MOVEMENT: No, they say the movement doesn’t deal with their special oppression.

PANTHER WOMEN: Well, that may be true, but still, if you’re interested in the struggle of oppressed people, you can come into an organization and bring that question in yourself, instead of staying away from it. You can fight on the basis of unity within an organization, not on the basis of, “well, they’re not dealing with the women’s question and they’re not dealing with the special oppression of women, so therefore I’m not going to participate”. They’re still being subjective.

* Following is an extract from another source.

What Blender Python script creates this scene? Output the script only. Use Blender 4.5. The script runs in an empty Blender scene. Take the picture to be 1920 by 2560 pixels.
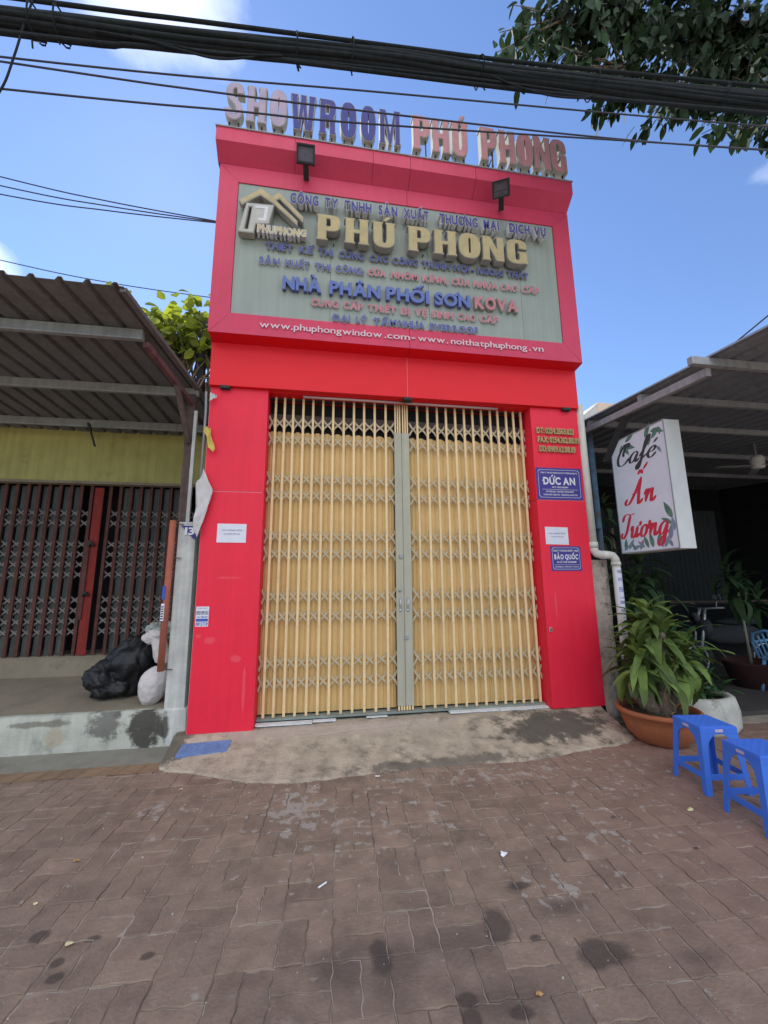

Well, I think that’s one place where women who are already advanced are going to have to take a strong stand. The fact is because of objective conditions in this society women are more backwards, because of their positions in their home, or in school, even working women who are more exposed to what’s happenning in the world, are still relegated at home and to the family jobs to the children, etc, etc, and their perspective in terms of the world is more limited. So it’s very important that women who are more advanced, who already understand revolutionary principles, go to them and explain it to them and struggle with them. We have to recognize that women are backwards politically and we have to struggle with them. And that can be a special role that revolutionary women can play.